Leadership involves good representation and good representation implies political forthrightness. Political forthrightness leads to good governance. Women in governance has always been a hot topic, with naysayers trading blames for the seeming ineffectual utilisation of this special, natural breed.
The question whether women have fared better than men, given equal opportunities, can be answered by considering the strides of late Professor Dora Akunyili, late Funmilayo Ransome-Kuti, Dr Ngozi Okonjo Iweala and their foreign counterparts like Margareth Thatcher, etc. In all of these women, three attributes stand out: self-discipline, a respectable family line with cherished values of equal rights, and the courageous zeal to serve.
For some time now, I have been communicating with a senator from Ekiti State, Mrs Biodun Olujimi and, quite unlike people in her class, she has been quite responsive whenever I expressed my opinions on pressing national issues. Does this not show that she is not carried away by the allure of her office and the exalted name of a senator?
According to the current Vice President of the USA, Mike Pence, “societal collapse was always the product of the deterioration of marriage and family.” In buttressing this point, I believe that the family, being the fundamental unit of every society, is supposed to be enhanced to perform its noble traditional role of being the first breeding space for justice, fairness and equity under the principle of equal rights and obligations for all members of the unit, irrespective of tribe or gender, as partly suggested in the bill presented by Senator Olujimi to the National Assembly on women’s rights. Whether the male-dominated society purges itself of natural dominance or not, the girl-child must be freed from the bondage of ‘concessions’ that the society has consistently plagued her with.
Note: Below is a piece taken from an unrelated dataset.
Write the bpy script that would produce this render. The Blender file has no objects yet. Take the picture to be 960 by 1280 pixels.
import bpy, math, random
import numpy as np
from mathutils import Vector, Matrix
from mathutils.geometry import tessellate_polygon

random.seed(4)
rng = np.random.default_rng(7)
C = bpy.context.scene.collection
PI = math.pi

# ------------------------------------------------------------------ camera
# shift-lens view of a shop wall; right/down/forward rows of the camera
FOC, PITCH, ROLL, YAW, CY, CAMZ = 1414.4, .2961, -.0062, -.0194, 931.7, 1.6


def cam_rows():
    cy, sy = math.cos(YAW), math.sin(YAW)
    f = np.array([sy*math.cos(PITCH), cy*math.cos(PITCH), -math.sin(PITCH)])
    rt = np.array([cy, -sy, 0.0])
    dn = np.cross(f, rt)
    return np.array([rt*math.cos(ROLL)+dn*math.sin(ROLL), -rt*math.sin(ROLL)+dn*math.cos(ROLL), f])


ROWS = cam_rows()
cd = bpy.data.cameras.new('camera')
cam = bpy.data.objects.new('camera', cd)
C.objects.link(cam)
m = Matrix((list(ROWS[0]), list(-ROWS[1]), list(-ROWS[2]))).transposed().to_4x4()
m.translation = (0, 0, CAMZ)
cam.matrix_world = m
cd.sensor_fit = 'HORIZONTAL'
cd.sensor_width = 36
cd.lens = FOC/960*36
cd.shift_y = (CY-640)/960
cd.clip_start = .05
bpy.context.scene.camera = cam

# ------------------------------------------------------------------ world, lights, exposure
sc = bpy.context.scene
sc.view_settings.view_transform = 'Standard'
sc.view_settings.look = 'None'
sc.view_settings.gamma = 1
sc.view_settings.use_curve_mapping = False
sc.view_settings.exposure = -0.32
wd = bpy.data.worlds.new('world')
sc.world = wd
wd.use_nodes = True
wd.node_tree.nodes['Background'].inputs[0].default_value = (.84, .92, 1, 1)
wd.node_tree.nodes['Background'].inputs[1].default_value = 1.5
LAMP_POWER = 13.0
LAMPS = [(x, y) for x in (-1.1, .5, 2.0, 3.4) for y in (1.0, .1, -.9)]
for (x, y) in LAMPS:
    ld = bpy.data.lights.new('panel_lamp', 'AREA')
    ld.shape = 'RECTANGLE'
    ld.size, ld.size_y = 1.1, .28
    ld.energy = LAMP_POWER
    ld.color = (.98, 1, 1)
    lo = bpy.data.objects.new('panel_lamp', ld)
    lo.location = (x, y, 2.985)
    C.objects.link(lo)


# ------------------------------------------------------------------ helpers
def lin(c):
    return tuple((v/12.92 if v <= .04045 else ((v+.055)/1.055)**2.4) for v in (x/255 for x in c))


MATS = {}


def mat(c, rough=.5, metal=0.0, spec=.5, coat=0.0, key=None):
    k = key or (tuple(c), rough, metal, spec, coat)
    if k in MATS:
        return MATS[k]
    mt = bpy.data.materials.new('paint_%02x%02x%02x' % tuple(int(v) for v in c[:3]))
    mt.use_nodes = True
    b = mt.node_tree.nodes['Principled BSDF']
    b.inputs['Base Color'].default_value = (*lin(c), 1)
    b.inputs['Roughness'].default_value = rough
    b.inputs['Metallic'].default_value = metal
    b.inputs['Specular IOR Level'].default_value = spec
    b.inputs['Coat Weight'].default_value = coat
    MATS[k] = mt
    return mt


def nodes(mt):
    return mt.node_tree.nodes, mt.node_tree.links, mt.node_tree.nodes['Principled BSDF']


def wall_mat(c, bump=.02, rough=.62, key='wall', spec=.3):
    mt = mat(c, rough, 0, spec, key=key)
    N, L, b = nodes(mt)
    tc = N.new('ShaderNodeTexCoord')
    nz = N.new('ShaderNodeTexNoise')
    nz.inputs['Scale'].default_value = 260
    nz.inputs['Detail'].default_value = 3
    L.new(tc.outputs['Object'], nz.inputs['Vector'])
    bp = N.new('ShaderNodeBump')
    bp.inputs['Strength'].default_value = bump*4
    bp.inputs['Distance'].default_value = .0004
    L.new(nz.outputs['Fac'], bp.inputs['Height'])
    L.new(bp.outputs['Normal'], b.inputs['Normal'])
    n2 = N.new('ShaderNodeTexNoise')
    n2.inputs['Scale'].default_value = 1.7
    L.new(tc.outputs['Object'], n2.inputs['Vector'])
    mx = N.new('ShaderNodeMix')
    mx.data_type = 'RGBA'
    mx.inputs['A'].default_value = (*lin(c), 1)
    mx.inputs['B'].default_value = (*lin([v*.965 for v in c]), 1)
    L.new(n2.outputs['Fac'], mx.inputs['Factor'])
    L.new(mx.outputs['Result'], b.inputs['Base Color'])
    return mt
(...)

Examples include the concessions for girls in examination cut-off marks, which have further enhanced the weaker-sex-syndrome and subjected the girl-child to inferiority complex early in life. We must discourage both the formal and the informal systems of male domination through rules and legislation to ensure equal rights irrespective of gender, in order to allow both genders to compete, relate and rule their world. This is not a question of religion but a question of conscience. In the event that this equation is balanced, though, the womenfolk must forget the concept of men being the breadwinners of the home because he that comes to equity must come with clean hands. Should women shed some of the rights that they currently enjoy in this male-dominated society or should we just perish the thought and retain the status quo in order not to rock the boat?
In all of this, one thing is certain: there are so many women, but few colossus like Senator Biodun Olujimi, Dr Dora Nkem Akunyili, Margareth Thatcher and Funmilayo Ransome-Kuti who have either successfully or fruitlessly, in an antagonistic society of male dominance, aspired to better the societies they belong to by pushing for a constitution that sufficiently protects all citizens equally, regardless of creed, faith or gender.